Material for the task:

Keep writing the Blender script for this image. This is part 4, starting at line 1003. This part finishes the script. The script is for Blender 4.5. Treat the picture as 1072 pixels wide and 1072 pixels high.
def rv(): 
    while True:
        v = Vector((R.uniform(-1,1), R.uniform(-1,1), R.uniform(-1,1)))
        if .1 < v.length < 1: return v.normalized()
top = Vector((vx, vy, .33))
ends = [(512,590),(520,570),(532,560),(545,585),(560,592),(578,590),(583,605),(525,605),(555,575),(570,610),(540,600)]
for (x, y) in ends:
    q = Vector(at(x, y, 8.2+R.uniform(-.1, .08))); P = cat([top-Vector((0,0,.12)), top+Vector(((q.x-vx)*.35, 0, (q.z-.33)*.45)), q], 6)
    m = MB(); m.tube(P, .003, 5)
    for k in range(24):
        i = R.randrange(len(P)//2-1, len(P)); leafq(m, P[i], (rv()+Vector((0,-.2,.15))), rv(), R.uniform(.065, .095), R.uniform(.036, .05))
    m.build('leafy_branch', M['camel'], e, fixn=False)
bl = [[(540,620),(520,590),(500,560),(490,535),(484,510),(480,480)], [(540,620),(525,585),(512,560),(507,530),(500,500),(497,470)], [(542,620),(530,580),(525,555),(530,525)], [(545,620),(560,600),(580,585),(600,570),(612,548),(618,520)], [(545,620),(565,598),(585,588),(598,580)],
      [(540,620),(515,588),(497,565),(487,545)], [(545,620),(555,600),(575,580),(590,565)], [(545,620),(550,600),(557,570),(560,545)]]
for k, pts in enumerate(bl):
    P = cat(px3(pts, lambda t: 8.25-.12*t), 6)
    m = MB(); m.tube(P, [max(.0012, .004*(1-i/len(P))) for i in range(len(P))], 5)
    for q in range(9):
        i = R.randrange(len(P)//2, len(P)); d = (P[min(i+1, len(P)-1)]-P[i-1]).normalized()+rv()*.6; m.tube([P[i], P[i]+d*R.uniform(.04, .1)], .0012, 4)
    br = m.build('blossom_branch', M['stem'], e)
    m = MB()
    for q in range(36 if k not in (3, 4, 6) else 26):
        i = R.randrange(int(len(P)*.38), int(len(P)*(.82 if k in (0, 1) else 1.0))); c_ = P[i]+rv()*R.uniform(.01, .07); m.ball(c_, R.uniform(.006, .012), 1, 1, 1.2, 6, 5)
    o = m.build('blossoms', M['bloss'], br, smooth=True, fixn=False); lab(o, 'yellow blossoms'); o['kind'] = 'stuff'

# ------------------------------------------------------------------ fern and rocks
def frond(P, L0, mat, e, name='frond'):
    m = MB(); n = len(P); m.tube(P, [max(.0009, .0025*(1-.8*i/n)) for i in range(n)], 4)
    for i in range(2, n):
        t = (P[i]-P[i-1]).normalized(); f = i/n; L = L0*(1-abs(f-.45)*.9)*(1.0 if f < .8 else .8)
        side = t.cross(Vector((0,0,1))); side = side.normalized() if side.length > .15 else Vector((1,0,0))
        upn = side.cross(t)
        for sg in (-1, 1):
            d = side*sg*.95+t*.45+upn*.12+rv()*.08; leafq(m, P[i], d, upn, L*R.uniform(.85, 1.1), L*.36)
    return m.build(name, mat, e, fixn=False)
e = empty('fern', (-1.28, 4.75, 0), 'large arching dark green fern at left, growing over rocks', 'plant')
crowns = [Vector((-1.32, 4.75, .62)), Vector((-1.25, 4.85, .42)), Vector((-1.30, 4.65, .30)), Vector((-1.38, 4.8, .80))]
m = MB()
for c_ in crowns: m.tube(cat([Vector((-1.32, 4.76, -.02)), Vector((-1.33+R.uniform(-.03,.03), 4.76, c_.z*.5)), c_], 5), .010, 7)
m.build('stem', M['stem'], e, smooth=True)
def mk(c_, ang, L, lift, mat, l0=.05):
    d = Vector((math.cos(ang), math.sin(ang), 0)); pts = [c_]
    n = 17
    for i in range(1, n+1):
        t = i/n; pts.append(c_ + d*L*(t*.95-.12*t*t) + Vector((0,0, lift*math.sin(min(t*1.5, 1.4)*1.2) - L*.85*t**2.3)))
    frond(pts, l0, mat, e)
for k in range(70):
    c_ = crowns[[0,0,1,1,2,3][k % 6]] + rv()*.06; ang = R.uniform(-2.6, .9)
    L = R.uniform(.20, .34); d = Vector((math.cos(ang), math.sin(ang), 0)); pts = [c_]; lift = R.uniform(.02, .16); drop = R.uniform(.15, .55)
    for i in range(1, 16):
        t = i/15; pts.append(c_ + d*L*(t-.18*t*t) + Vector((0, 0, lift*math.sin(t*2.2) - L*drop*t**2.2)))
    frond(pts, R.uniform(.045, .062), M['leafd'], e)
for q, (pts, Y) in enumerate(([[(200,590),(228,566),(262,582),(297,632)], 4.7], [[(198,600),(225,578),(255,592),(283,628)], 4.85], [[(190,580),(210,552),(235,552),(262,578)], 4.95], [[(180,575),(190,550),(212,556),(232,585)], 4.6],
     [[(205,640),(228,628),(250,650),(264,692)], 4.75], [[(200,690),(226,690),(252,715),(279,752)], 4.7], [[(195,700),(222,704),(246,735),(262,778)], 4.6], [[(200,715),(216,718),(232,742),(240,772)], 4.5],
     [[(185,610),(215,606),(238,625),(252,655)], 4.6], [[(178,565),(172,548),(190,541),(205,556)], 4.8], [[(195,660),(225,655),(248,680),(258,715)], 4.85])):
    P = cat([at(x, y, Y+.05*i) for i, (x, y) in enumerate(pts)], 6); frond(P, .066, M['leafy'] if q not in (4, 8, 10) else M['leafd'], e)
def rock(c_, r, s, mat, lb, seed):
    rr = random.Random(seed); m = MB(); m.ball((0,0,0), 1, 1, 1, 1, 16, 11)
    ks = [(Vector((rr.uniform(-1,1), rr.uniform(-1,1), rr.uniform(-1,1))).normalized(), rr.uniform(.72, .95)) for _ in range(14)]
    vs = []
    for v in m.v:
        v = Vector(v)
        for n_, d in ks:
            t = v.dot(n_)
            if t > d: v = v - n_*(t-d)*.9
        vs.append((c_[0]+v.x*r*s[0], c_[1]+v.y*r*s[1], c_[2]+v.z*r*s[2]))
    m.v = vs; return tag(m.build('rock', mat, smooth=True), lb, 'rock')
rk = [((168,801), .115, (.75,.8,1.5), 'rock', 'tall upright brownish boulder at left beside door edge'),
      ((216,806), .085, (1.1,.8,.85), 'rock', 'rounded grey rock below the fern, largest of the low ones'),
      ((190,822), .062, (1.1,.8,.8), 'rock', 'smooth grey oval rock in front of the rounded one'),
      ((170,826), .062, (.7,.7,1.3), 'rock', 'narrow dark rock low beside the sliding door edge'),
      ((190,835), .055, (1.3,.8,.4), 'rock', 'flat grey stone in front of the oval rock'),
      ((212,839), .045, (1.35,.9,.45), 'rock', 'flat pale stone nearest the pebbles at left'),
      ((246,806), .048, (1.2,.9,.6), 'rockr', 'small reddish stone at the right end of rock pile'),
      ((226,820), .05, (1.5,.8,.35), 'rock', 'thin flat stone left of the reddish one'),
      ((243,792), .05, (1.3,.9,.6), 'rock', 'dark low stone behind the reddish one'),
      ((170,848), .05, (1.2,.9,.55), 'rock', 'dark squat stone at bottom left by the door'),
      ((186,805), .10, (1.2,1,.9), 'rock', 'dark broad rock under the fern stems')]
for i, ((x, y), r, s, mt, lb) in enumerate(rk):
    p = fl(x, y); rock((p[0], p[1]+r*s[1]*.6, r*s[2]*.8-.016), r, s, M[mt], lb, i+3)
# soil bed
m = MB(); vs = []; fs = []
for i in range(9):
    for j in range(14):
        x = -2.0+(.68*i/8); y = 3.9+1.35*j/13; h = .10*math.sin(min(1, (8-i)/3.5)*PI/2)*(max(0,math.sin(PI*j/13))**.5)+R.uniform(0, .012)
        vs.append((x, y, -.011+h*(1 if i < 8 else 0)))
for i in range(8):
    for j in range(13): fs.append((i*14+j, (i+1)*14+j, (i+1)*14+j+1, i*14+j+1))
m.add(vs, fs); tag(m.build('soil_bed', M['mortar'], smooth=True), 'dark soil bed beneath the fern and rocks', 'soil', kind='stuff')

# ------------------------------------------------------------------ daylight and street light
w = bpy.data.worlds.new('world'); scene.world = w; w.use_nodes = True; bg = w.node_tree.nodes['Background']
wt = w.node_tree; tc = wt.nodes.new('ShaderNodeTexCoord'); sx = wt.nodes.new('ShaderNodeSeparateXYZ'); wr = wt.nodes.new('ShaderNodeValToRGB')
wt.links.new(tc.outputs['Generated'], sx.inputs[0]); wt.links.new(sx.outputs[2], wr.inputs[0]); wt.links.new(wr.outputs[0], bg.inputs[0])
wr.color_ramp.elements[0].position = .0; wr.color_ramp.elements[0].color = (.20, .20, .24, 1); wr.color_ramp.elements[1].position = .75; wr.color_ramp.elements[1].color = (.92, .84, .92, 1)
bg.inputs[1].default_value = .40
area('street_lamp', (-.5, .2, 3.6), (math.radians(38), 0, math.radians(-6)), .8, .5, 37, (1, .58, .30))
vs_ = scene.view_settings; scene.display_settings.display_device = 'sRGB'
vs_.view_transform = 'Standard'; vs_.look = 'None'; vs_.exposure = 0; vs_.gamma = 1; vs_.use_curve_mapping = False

---

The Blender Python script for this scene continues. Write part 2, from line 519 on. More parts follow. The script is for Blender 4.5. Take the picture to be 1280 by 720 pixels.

==

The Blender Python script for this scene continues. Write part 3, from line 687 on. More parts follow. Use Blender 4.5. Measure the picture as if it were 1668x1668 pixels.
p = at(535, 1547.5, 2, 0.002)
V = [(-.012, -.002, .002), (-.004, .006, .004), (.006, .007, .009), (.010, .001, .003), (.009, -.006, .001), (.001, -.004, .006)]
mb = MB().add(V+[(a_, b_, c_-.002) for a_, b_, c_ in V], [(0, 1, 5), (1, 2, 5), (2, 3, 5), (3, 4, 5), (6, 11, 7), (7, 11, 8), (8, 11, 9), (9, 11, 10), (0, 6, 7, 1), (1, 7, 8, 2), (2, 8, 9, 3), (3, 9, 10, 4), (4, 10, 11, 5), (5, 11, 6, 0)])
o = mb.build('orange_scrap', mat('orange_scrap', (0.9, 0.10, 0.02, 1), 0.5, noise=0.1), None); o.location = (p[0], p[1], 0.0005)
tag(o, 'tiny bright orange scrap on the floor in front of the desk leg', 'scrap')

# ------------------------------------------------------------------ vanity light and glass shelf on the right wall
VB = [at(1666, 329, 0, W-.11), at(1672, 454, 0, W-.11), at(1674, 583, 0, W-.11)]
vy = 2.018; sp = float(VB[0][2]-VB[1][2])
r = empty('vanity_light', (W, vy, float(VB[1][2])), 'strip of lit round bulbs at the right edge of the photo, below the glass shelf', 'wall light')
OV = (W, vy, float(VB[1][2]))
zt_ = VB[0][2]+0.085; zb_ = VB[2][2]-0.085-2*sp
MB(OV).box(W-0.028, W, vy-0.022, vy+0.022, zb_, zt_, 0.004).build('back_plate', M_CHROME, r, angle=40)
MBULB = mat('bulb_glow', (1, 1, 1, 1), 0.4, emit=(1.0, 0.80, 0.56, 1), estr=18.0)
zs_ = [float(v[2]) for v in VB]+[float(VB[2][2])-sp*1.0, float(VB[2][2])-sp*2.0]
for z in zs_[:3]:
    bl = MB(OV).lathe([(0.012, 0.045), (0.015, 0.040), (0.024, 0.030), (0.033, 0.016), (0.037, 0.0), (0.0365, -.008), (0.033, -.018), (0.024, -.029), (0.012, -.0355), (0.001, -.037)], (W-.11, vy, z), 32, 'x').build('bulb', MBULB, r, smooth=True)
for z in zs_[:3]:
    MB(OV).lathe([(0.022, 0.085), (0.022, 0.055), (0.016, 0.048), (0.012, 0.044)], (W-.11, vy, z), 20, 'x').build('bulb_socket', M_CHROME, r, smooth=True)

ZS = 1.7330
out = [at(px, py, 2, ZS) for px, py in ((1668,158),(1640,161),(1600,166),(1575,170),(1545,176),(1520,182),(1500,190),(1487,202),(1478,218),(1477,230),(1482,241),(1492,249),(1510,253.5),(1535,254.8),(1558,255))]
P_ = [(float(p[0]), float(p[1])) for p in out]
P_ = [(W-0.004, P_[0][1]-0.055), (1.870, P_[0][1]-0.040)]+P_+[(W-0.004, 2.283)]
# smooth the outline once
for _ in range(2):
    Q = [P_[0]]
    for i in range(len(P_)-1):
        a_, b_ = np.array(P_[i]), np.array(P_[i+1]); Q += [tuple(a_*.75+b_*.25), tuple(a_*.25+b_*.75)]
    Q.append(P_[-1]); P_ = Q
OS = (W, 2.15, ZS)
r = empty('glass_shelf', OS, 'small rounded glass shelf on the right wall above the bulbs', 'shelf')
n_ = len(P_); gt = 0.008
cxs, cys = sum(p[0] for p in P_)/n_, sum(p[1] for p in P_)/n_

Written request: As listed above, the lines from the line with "were 1668x1668 pixels." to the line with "tag(o, 'tiny bright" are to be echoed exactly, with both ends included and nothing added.

Output:
The Blender Python script for this scene continues. Write part 3, from line 687 on. More parts follow. Use Blender 4.5. Measure the picture as if it were 1668x1668 pixels.
p = at(535, 1547.5, 2, 0.002)
V = [(-.012, -.002, .002), (-.004, .006, .004), (.006, .007, .009), (.010, .001, .003), (.009, -.006, .001), (.001, -.004, .006)]
mb = MB().add(V+[(a_, b_, c_-.002) for a_, b_, c_ in V], [(0, 1, 5), (1, 2, 5), (2, 3, 5), (3, 4, 5), (6, 11, 7), (7, 11, 8), (8, 11, 9), (9, 11, 10), (0, 6, 7, 1), (1, 7, 8, 2), (2, 8, 9, 3), (3, 9, 10, 4), (4, 10, 11, 5), (5, 11, 6, 0)])
o = mb.build('orange_scrap', mat('orange_scrap', (0.9, 0.10, 0.02, 1), 0.5, noise=0.1), None); o.location = (p[0], p[1], 0.0005)
tag(o, 'tiny bright orange scrap on the floor in front of the desk leg', 'scrap')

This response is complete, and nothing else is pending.